═══ DATA

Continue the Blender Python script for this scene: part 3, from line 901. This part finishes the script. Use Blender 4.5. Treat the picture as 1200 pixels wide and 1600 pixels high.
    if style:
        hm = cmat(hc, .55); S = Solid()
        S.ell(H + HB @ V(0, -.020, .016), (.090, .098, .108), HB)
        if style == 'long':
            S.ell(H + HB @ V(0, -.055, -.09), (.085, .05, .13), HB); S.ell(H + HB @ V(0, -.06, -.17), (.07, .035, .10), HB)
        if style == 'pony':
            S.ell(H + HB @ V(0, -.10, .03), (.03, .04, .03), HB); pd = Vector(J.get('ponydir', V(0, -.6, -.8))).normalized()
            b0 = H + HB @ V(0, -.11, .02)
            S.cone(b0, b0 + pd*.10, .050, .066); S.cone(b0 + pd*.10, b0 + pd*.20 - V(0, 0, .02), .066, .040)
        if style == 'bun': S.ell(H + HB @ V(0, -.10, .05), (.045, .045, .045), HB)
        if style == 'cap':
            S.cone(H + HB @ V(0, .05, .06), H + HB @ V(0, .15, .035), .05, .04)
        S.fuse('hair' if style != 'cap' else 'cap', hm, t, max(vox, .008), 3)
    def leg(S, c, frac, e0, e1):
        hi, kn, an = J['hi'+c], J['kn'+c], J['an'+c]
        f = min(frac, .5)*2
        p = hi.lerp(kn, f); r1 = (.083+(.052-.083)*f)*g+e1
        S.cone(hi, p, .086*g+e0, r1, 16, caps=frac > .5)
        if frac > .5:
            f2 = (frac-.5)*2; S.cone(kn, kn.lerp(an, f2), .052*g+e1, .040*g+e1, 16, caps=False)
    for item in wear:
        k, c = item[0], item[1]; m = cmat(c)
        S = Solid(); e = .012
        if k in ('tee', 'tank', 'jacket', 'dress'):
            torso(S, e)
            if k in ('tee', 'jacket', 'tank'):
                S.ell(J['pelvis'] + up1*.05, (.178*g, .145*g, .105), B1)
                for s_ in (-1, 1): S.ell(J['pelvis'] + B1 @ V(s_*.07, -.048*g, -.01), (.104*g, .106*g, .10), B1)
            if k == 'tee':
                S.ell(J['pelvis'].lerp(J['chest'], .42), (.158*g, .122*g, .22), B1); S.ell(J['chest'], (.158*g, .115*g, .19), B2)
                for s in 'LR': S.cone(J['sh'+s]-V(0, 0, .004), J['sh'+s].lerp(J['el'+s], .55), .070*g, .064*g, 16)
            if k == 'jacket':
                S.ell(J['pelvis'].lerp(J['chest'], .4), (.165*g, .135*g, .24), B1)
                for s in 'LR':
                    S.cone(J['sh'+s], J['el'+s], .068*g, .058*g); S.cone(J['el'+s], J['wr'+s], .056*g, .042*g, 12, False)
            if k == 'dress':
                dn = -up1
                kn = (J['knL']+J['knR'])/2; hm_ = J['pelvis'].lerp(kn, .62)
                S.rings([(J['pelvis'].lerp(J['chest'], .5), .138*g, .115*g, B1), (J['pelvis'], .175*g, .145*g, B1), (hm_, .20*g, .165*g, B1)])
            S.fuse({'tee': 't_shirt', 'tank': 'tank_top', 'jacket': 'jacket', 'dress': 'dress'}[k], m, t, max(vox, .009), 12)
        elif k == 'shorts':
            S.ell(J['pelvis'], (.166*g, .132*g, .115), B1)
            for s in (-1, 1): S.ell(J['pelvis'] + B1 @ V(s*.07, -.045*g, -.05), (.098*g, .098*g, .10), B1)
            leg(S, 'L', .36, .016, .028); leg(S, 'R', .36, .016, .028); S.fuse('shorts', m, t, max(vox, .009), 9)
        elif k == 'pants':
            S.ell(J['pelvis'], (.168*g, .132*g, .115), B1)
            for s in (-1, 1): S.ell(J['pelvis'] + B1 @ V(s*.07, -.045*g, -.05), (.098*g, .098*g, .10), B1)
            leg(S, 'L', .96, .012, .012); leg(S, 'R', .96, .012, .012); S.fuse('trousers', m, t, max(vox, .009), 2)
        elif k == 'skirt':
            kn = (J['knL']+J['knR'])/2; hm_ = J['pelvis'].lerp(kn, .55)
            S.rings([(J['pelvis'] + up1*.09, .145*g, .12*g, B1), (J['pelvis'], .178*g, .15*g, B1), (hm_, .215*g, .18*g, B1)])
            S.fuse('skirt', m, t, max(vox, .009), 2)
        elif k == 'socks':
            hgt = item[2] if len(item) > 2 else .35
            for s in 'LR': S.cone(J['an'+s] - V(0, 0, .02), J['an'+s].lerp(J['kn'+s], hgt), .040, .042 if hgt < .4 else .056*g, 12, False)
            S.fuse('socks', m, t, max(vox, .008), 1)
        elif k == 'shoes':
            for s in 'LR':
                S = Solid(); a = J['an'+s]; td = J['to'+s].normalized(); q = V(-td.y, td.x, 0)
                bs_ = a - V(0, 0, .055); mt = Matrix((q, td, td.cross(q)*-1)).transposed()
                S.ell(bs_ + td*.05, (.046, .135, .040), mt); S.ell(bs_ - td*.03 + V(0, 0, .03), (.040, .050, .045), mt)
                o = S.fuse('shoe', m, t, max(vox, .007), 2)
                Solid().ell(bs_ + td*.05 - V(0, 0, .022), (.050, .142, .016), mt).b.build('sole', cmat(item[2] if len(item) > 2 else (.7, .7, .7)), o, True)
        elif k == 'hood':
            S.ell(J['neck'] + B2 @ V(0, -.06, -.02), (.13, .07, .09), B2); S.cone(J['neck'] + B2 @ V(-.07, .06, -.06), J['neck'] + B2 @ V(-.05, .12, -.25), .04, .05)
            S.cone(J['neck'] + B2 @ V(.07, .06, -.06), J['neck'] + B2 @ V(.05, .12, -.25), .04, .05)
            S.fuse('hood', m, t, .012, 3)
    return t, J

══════

→ **WORK TO COMPLETE**: Write the whole listing out again. Keep every line exactly as it is.

→ **WRITTEN SOLUTION**:
Continue the Blender Python script for this scene: part 3, from line 901. This part finishes the script. Use Blender 4.5. Treat the picture as 1200 pixels wide and 1600 pixels high.
    if style:
        hm = cmat(hc, .55); S = Solid()
        S.ell(H + HB @ V(0, -.020, .016), (.090, .098, .108), HB)
        if style == 'long':
            S.ell(H + HB @ V(0, -.055, -.09), (.085, .05, .13), HB); S.ell(H + HB @ V(0, -.06, -.17), (.07, .035, .10), HB)
        if style == 'pony':
            S.ell(H + HB @ V(0, -.10, .03), (.03, .04, .03), HB); pd = Vector(J.get('ponydir', V(0, -.6, -.8))).normalized()
            b0 = H + HB @ V(0, -.11, .02)
            S.cone(b0, b0 + pd*.10, .050, .066); S.cone(b0 + pd*.10, b0 + pd*.20 - V(0, 0, .02), .066, .040)
        if style == 'bun': S.ell(H + HB @ V(0, -.10, .05), (.045, .045, .045), HB)
        if style == 'cap':
            S.cone(H + HB @ V(0, .05, .06), H + HB @ V(0, .15, .035), .05, .04)
        S.fuse('hair' if style != 'cap' else 'cap', hm, t, max(vox, .008), 3)
    def leg(S, c, frac, e0, e1):
        hi, kn, an = J['hi'+c], J['kn'+c], J['an'+c]
        f = min(frac, .5)*2
        p = hi.lerp(kn, f); r1 = (.083+(.052-.083)*f)*g+e1
        S.cone(hi, p, .086*g+e0, r1, 16, caps=frac > .5)
        if frac > .5:
            f2 = (frac-.5)*2; S.cone(kn, kn.lerp(an, f2), .052*g+e1, .040*g+e1, 16, caps=False)
    for item in wear:
        k, c = item[0], item[1]; m = cmat(c)
        S = Solid(); e = .012
        if k in ('tee', 'tank', 'jacket', 'dress'):
            torso(S, e)
            if k in ('tee', 'jacket', 'tank'):
                S.ell(J['pelvis'] + up1*.05, (.178*g, .145*g, .105), B1)
                for s_ in (-1, 1): S.ell(J['pelvis'] + B1 @ V(s_*.07, -.048*g, -.01), (.104*g, .106*g, .10), B1)
            if k == 'tee':
                S.ell(J['pelvis'].lerp(J['chest'], .42), (.158*g, .122*g, .22), B1); S.ell(J['chest'], (.158*g, .115*g, .19), B2)
                for s in 'LR': S.cone(J['sh'+s]-V(0, 0, .004), J['sh'+s].lerp(J['el'+s], .55), .070*g, .064*g, 16)
            if k == 'jacket':
                S.ell(J['pelvis'].lerp(J['chest'], .4), (.165*g, .135*g, .24), B1)
                for s in 'LR':
                    S.cone(J['sh'+s], J['el'+s], .068*g, .058*g); S.cone(J['el'+s], J['wr'+s], .056*g, .042*g, 12, False)
            if k == 'dress':
                dn = -up1
                kn = (J['knL']+J['knR'])/2; hm_ = J['pelvis'].lerp(kn, .62)
                S.rings([(J['pelvis'].lerp(J['chest'], .5), .138*g, .115*g, B1), (J['pelvis'], .175*g, .145*g, B1), (hm_, .20*g, .165*g, B1)])
            S.fuse({'tee': 't_shirt', 'tank': 'tank_top', 'jacket': 'jacket', 'dress': 'dress'}[k], m, t, max(vox, .009), 12)
        elif k == 'shorts':
            S.ell(J['pelvis'], (.166*g, .132*g, .115), B1)
            for s in (-1, 1): S.ell(J['pelvis'] + B1 @ V(s*.07, -.045*g, -.05), (.098*g, .098*g, .10), B1)
            leg(S, 'L', .36, .016, .028); leg(S, 'R', .36, .016, .028); S.fuse('shorts', m, t, max(vox, .009), 9)
        elif k == 'pants':
            S.ell(J['pelvis'], (.168*g, .132*g, .115), B1)
            for s in (-1, 1): S.ell(J['pelvis'] + B1 @ V(s*.07, -.045*g, -.05), (.098*g, .098*g, .10), B1)
            leg(S, 'L', .96, .012, .012); leg(S, 'R', .96, .012, .012); S.fuse('trousers', m, t, max(vox, .009), 2)
        elif k == 'skirt':
            kn = (J['knL']+J['knR'])/2; hm_ = J['pelvis'].lerp(kn, .55)
            S.rings([(J['pelvis'] + up1*.09, .145*g, .12*g, B1), (J['pelvis'], .178*g, .15*g, B1), (hm_, .215*g, .18*g, B1)])
            S.fuse('skirt', m, t, max(vox, .009), 2)
        elif k == 'socks':
            hgt = item[2] if len(item) > 2 else .35
            for s in 'LR': S.cone(J['an'+s] - V(0, 0, .02), J['an'+s].lerp(J['kn'+s], hgt), .040, .042 if hgt < .4 else .056*g, 12, False)
            S.fuse('socks', m, t, max(vox, .008), 1)
        elif k == 'shoes':
            for s in 'LR':
                S = Solid(); a = J['an'+s]; td = J['to'+s].normalized(); q = V(-td.y, td.x, 0)
                bs_ = a - V(0, 0, .055); mt = Matrix((q, td, td.cross(q)*-1)).transposed()
                S.ell(bs_ + td*.05, (.046, .135, .040), mt); S.ell(bs_ - td*.03 + V(0, 0, .03), (.040, .050, .045), mt)
                o = S.fuse('shoe', m, t, max(vox, .007), 2)
                Solid().ell(bs_ + td*.05 - V(0, 0, .022), (.050, .142, .016), mt).b.build('sole', cmat(item[2] if len(item) > 2 else (.7, .7, .7)), o, True)
        elif k == 'hood':
            S.ell(J['neck'] + B2 @ V(0, -.06, -.02), (.13, .07, .09), B2); S.cone(J['neck'] + B2 @ V(-.07, .06, -.06), J['neck'] + B2 @ V(-.05, .12, -.25), .04, .05)
            S.cone(J['neck'] + B2 @ V(.07, .06, -.06), J['neck'] + B2 @ V(.05, .12, -.25), .04, .05)
            S.fuse('hood', m, t, .012, 3)
    return t, J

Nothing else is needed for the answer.